Kesalahan Akun Twitter Resmi TNI-AU Saat Bicara Soal LGBT

Panglima TNI Marsekal Hadi di Halim bersama Kapolri, KSAD, dan KSAL,

Akun Twitter resmi TNI Angkatan Udara memicu perdebatan di kalangan warganet setelah menyatakan bahwa LGBT tidak diterima menjadi TNI AU, dan menegaskan bahwa LGBT termasuk dalam penyakit jiwa.

Akun @_TNIAU kemudian membagikan artikel dari pemberitaan media Republika yang mengutip guru besar Universitas Indonesia, Prof Dadang Hawari yang mengatakan pada Maret 2016 bahwa "perilaku lesbian, gay, biseksual, dan transgender (LGBT) termasuk dalam gangguan kejiwaan".

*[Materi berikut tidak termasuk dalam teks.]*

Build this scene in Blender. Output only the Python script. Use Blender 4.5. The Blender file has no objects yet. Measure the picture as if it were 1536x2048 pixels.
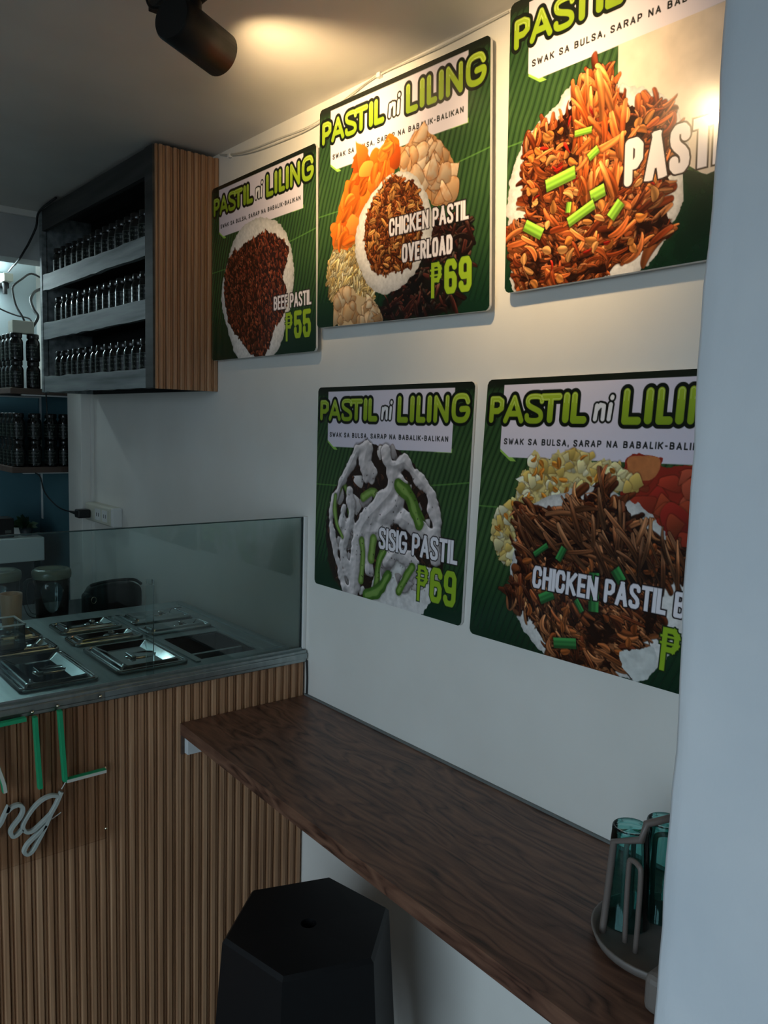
import bpy, math, random
import numpy as np
from mathutils import Vector, Matrix

random.seed(7)
RNG = np.random.default_rng(11)
SC = bpy.context.scene
COL = SC.collection

# ------------------------------------------------------------------ camera
CAM = (-1.17246, -1.73183, 1.46587)
YAW, PITCH, ROLL, FPX = 0.690557, 0.107952, 0.027358, 1618.455
_f = Vector((math.sin(YAW) * math.cos(PITCH), math.cos(YAW) * math.cos(PITCH), -math.sin(PITCH)))
_r = Vector((math.cos(YAW), -math.sin(YAW), 0))
_u = _r.cross(_f)
_r2 = math.cos(ROLL) * _r + math.sin(ROLL) * _u
_u2 = -math.sin(ROLL) * _r + math.cos(ROLL) * _u
cd = bpy.data.cameras.new('camera')
cd.sensor_fit = 'HORIZONTAL'
cd.sensor_width = 36
cd.lens = 36 * FPX / 1536
cd.clip_start = 0.02
cam = bpy.data.objects.new('camera', cd)
COL.objects.link(cam)
cam.matrix_world = Matrix(((_r2.x, _u2.x, -_f.x, CAM[0]), (_r2.y, _u2.y, -_f.y, CAM[1]),
                           (_r2.z, _u2.z, -_f.z, CAM[2]), (0, 0, 0, 1)))
SC.camera = cam

# ------------------------------------------------------------------ world, exposure
SC.view_settings.view_transform = 'Standard'
SC.view_settings.look = 'None'
SC.view_settings.gamma = 1.0
SC.view_settings.use_curve_mapping = False
SC.view_settings.exposure = 0.0
SKY_STRENGTH = 3.0
LAMP_W = 23.0
TUBE_E = 46.0
w = bpy.data.worlds.new('sky')
SC.world = w
w.use_nodes = True
bg = w.node_tree.nodes['Background']
bg.inputs[0].default_value = (0.66, 0.85, 1.0, 1)
bg.inputs[1].default_value = SKY_STRENGTH
try:
    w.cycles.sampling_method = 'MANUAL'
    w.cycles.sample_map_resolution = 256
except Exception:
    pass
SC.cycles.max_bounces = 8
SC.cycles.transparent_max_bounces = 12
SC.cycles.sample_clamp_indirect = 4.0

# light portal in the shop's open side: guides sky samples through the opening
pl = bpy.data.lights.new('front_opening', 'AREA')
pl.shape = 'RECTANGLE'
pl.size, pl.size_y = 2.1, 2.2
try:
    pl.cycles.is_portal = True
except Exception:
    pass
po = bpy.data.objects.new('front_opening', pl)
po.location = (-2.6, -1.4, 1.05)
po.rotation_euler = (0, math.radians(-90), 0)
COL.objects.link(po)


# ------------------------------------------------------------------ helpers
def lin(c):
    return tuple((x / 12.92 if x <= 0.04045 else ((x + 0.055) / 1.055) ** 2.4) for x in c)


def rgb(r, g, b):
    return lin((r / 255, g / 255, b / 255))


def wloc(o):
    v = Vector((0, 0, 0))
    while o is not None:
        v += o.location
        o = o.parent
    return v


class NT:
    def __init__(s, name):
        s.m = bpy.data.materials.new(name)
        s.m.use_nodes = True
        s.t = s.m.node_tree
        s.b = s.t.nodes['Principled BSDF']
        s.out = s.t.nodes['Material Output']

    def n(s, typ, **kw):
        x = s.t.nodes.new(typ)
        for k, v in kw.items():
            if k.startswith('i_'):
                x.inputs[k[2:].replace('_', ' ')].default_value = v
            else:
                setattr(x, k, v)
        return x

    def l(s, a, b):
        s.t.links.new(a, b)

    def obj(s, scale=(1, 1, 1)):
        tc = s.n('ShaderNodeTexCoord')
        mp = s.n('ShaderNodeMapping')
        mp.inputs['Scale'].default_value = scale
        s.l(tc.outputs['Object'], mp.inputs['Vector'])
        return mp.outputs['Vector']

    def ramp(s, fac, stops):
        r = s.n('ShaderNodeValToRGB')
        els = r.color_ramp.elements
        while len(els) < len(stops):
            els.new(0.5)
        for e, (p, c) in zip(els, stops):
            e.position = p
            e.color = (*c, 1)
        s.l(fac, r.inputs['Fac'])
        return r.outputs['Color']

    def bump(s, h, strength, dist=0.002):
        b = s.n('ShaderNodeBump')
        b.inputs['Strength'].default_value = strength
        b.inputs['Distance'].default_value = dist
        s.l(h, b.inputs['Height'])
        s.l(b.outputs['Normal'], s.b.inputs['Normal'])


def plain(name, c, rough=0.5, metal=0.0, spec=0.5, emit=None, es=0, coat=0.0):
    k = NT(name)
    k.b.inputs['Base Color'].default_value = (*c, 1)
    k.b.inputs['Roughness'].default_value = rough
    k.b.inputs['Metallic'].default_value = metal
    k.b.inputs['Specular IOR Level'].default_value = spec
    k.b.inputs['Coat Weight'].default_value = coat
    if emit:
        k.b.inputs['Emission Color'].default_value = (*emit, 1)
        k.b.inputs['Emission Strength'].default_value = es
    return k.m


def noisy(name, c1, c2, scale=(8, 8, 8), rough=0.6, bump=0.0, bdist=0.002, detail=5, metal=0.0, spec=0.5, bscale=None):
    k = NT(name)
    nz = k.n('ShaderNodeTexNoise')
    nz.inputs['Scale'].default_value = 1
    nz.inputs['Detail'].default_value = detail
    k.l(k.obj(scale), nz.inputs['Vector'])
    k.l(k.ramp(nz.outputs['Fac'], [(0.3, c1), (0.7, c2)]), k.b.inputs['Base Color'])
    k.b.inputs['Roughness'].default_value = rough
    k.b.inputs['Metallic'].default_value = metal
    k.b.inputs['Specular IOR Level'].default_value = spec
    if bump:
        nb = nz
        if bscale:
            nb = k.n('ShaderNodeTexNoise')
            nb.inputs['Scale'].default_value = 1
            nb.inputs['Detail'].default_value = 6
            k.l(k.obj(bscale), nb.inputs['Vector'])
        k.bump(nb.outputs['Fac'], bump, bdist)
    return k.m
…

Pernyataan ini bertentangan dengan keputusan Organisasi Kesehatan Dunia (WHO) yang telah menghapus homoseksualitas dari daftar klasifikasi penyakit internasional (ICD-10) untuk gangguan kejiwaan sejak 1992.

Hak cipta gambar @_TNIAU
Pada Maret 2016 lalu, Asosiasi Psikiatri Amerika Serikat (APA) menyatakan telah menyurati Perhimpunan Dokter Spesialis Kedokteran Jiwa Indonesia (PDSKJI) guna mendorong perhimpunan tersebut untuk mempertimbangkan ulang kebijakan bahwa homoseksualitas masuk dalam kategori masalah kejiwaan.

Dalam laman resmi APA, Saul M Levin selaku direktur asosiasi tersebut, menulis bahwa posisi PDSKJI yang mengategorikan homoseksualitas sebagai masalah kejiwaan merupakan pelabelan yang salah dan telah dibantah oleh sejumlah bukti-bukti ilmiah.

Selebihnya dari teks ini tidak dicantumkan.